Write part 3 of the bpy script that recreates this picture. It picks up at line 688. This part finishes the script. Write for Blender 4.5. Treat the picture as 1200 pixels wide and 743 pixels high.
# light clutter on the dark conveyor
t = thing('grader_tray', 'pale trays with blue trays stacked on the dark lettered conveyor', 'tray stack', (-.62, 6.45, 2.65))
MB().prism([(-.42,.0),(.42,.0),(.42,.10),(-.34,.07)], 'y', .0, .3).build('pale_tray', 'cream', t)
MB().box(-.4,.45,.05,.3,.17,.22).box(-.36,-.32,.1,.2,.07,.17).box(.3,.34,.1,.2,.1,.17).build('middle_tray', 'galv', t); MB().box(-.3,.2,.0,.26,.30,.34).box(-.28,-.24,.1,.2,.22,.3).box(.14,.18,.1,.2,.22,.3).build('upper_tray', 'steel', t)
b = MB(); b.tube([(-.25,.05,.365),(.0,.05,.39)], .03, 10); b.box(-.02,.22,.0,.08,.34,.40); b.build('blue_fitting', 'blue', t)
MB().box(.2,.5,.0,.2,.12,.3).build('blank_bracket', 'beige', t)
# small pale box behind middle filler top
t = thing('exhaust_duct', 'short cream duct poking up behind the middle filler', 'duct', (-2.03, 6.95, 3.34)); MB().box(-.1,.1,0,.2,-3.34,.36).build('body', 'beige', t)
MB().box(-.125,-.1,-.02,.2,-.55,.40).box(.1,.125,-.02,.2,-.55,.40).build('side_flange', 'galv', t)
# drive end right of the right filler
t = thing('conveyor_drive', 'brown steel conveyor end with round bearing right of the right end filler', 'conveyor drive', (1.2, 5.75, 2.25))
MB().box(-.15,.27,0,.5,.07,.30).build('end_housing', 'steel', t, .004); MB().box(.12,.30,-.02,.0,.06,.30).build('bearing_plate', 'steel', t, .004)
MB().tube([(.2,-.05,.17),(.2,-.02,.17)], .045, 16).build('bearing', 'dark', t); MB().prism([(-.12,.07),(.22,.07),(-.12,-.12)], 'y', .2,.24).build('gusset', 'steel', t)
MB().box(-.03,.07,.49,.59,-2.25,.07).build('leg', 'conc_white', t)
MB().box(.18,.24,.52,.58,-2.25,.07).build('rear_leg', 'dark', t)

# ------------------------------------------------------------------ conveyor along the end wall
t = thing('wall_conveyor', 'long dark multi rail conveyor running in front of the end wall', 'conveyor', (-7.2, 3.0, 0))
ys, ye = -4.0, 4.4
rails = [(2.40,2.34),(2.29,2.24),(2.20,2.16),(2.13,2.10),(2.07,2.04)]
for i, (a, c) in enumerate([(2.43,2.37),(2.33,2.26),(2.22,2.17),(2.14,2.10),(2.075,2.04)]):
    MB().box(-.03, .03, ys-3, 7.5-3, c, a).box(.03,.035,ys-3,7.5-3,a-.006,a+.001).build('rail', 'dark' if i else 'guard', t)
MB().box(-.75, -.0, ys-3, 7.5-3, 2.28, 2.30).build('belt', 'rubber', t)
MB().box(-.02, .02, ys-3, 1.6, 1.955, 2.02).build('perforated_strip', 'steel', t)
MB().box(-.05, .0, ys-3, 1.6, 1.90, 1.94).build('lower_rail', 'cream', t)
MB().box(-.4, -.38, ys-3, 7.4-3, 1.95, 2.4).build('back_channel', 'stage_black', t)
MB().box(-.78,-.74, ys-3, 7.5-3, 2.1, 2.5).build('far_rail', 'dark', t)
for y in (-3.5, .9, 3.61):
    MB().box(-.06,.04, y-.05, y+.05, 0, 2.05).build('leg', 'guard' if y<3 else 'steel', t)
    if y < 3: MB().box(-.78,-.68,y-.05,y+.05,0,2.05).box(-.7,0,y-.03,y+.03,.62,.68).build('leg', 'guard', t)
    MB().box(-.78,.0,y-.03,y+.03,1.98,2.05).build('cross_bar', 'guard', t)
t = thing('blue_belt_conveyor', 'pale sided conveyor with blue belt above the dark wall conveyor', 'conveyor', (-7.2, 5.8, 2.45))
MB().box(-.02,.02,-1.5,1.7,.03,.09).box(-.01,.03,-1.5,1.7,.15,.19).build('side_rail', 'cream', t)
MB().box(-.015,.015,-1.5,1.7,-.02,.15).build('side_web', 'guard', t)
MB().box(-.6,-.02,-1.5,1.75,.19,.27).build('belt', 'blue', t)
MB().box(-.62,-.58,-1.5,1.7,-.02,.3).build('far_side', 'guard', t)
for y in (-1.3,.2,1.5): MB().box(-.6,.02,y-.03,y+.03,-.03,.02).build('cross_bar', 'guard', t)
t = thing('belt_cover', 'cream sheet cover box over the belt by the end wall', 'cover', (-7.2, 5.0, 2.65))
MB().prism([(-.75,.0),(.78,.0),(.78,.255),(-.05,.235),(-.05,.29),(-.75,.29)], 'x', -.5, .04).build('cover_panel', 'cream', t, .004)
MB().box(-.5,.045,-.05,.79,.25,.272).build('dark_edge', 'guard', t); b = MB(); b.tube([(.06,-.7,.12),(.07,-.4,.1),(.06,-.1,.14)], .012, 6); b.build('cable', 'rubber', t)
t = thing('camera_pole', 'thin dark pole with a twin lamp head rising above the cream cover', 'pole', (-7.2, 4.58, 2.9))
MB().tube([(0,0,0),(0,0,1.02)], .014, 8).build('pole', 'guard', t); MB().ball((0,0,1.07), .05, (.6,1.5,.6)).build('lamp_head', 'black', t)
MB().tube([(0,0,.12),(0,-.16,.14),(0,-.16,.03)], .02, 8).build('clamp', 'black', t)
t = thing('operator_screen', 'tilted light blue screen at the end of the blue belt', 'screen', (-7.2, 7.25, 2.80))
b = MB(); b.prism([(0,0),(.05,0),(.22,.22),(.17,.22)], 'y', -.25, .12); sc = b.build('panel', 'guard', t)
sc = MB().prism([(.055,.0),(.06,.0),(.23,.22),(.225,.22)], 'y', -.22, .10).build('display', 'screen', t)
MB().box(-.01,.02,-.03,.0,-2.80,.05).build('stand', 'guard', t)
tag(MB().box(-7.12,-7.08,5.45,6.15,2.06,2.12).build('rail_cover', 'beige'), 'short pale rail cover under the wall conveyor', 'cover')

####

AIM OF THE EXERCISE
Produce an exact copy of the whole listing.

RESULT OF THE TASK
Write part 3 of the bpy script that recreates this picture. It picks up at line 688. This part finishes the script. Write for Blender 4.5. Treat the picture as 1200 pixels wide and 743 pixels high.
# light clutter on the dark conveyor
t = thing('grader_tray', 'pale trays with blue trays stacked on the dark lettered conveyor', 'tray stack', (-.62, 6.45, 2.65))
MB().prism([(-.42,.0),(.42,.0),(.42,.10),(-.34,.07)], 'y', .0, .3).build('pale_tray', 'cream', t)
MB().box(-.4,.45,.05,.3,.17,.22).box(-.36,-.32,.1,.2,.07,.17).box(.3,.34,.1,.2,.1,.17).build('middle_tray', 'galv', t); MB().box(-.3,.2,.0,.26,.30,.34).box(-.28,-.24,.1,.2,.22,.3).box(.14,.18,.1,.2,.22,.3).build('upper_tray', 'steel', t)
b = MB(); b.tube([(-.25,.05,.365),(.0,.05,.39)], .03, 10); b.box(-.02,.22,.0,.08,.34,.40); b.build('blue_fitting', 'blue', t)
MB().box(.2,.5,.0,.2,.12,.3).build('blank_bracket', 'beige', t)
# small pale box behind middle filler top
t = thing('exhaust_duct', 'short cream duct poking up behind the middle filler', 'duct', (-2.03, 6.95, 3.34)); MB().box(-.1,.1,0,.2,-3.34,.36).build('body', 'beige', t)
MB().box(-.125,-.1,-.02,.2,-.55,.40).box(.1,.125,-.02,.2,-.55,.40).build('side_flange', 'galv', t)
# drive end right of the right filler
t = thing('conveyor_drive', 'brown steel conveyor end with round bearing right of the right end filler', 'conveyor drive', (1.2, 5.75, 2.25))
MB().box(-.15,.27,0,.5,.07,.30).build('end_housing', 'steel', t, .004); MB().box(.12,.30,-.02,.0,.06,.30).build('bearing_plate', 'steel', t, .004)
MB().tube([(.2,-.05,.17),(.2,-.02,.17)], .045, 16).build('bearing', 'dark', t); MB().prism([(-.12,.07),(.22,.07),(-.12,-.12)], 'y', .2,.24).build('gusset', 'steel', t)
MB().box(-.03,.07,.49,.59,-2.25,.07).build('leg', 'conc_white', t)
MB().box(.18,.24,.52,.58,-2.25,.07).build('rear_leg', 'dark', t)

# ------------------------------------------------------------------ conveyor along the end wall
t = thing('wall_conveyor', 'long dark multi rail conveyor running in front of the end wall', 'conveyor', (-7.2, 3.0, 0))
ys, ye = -4.0, 4.4
rails = [(2.40,2.34),(2.29,2.24),(2.20,2.16),(2.13,2.10),(2.07,2.04)]
for i, (a, c) in enumerate([(2.43,2.37),(2.33,2.26),(2.22,2.17),(2.14,2.10),(2.075,2.04)]):
    MB().box(-.03, .03, ys-3, 7.5-3, c, a).box(.03,.035,ys-3,7.5-3,a-.006,a+.001).build('rail', 'dark' if i else 'guard', t)
MB().box(-.75, -.0, ys-3, 7.5-3, 2.28, 2.30).build('belt', 'rubber', t)
MB().box(-.02, .02, ys-3, 1.6, 1.955, 2.02).build('perforated_strip', 'steel', t)
MB().box(-.05, .0, ys-3, 1.6, 1.90, 1.94).build('lower_rail', 'cream', t)
MB().box(-.4, -.38, ys-3, 7.4-3, 1.95, 2.4).build('back_channel', 'stage_black', t)
MB().box(-.78,-.74, ys-3, 7.5-3, 2.1, 2.5).build('far_rail', 'dark', t)
for y in (-3.5, .9, 3.61):
    MB().box(-.06,.04, y-.05, y+.05, 0, 2.05).build('leg', 'guard' if y<3 else 'steel', t)
    if y < 3: MB().box(-.78,-.68,y-.05,y+.05,0,2.05).box(-.7,0,y-.03,y+.03,.62,.68).build('leg', 'guard', t)
    MB().box(-.78,.0,y-.03,y+.03,1.98,2.05).build('cross_bar', 'guard', t)
t = thing('blue_belt_conveyor', 'pale sided conveyor with blue belt above the dark wall conveyor', 'conveyor', (-7.2, 5.8, 2.45))
MB().box(-.02,.02,-1.5,1.7,.03,.09).box(-.01,.03,-1.5,1.7,.15,.19).build('side_rail', 'cream', t)
MB().box(-.015,.015,-1.5,1.7,-.02,.15).build('side_web', 'guard', t)
MB().box(-.6,-.02,-1.5,1.75,.19,.27).build('belt', 'blue', t)
MB().box(-.62,-.58,-1.5,1.7,-.02,.3).build('far_side', 'guard', t)
for y in (-1.3,.2,1.5): MB().box(-.6,.02,y-.03,y+.03,-.03,.02).build('cross_bar', 'guard', t)
t = thing('belt_cover', 'cream sheet cover box over the belt by the end wall', 'cover', (-7.2, 5.0, 2.65))
MB().prism([(-.75,.0),(.78,.0),(.78,.255),(-.05,.235),(-.05,.29),(-.75,.29)], 'x', -.5, .04).build('cover_panel', 'cream', t, .004)
MB().box(-.5,.045,-.05,.79,.25,.272).build('dark_edge', 'guard', t); b = MB(); b.tube([(.06,-.7,.12),(.07,-.4,.1),(.06,-.1,.14)], .012, 6); b.build('cable', 'rubber', t)
t = thing('camera_pole', 'thin dark pole with a twin lamp head rising above the cream cover', 'pole', (-7.2, 4.58, 2.9))
MB().tube([(0,0,0),(0,0,1.02)], .014, 8).build('pole', 'guard', t); MB().ball((0,0,1.07), .05, (.6,1.5,.6)).build('lamp_head', 'black', t)
MB().tube([(0,0,.12),(0,-.16,.14),(0,-.16,.03)], .02, 8).build('clamp', 'black', t)
t = thing('operator_screen', 'tilted light blue screen at the end of the blue belt', 'screen', (-7.2, 7.25, 2.80))
b = MB(); b.prism([(0,0),(.05,0),(.22,.22),(.17,.22)], 'y', -.25, .12); sc = b.build('panel', 'guard', t)
sc = MB().prism([(.055,.0),(.06,.0),(.23,.22),(.225,.22)], 'y', -.22, .10).build('display', 'screen', t)
MB().box(-.01,.02,-.03,.0,-2.80,.05).build('stand', 'guard', t)
tag(MB().box(-7.12,-7.08,5.45,6.15,2.06,2.12).build('rail_cover', 'beige'), 'short pale rail cover under the wall conveyor', 'cover')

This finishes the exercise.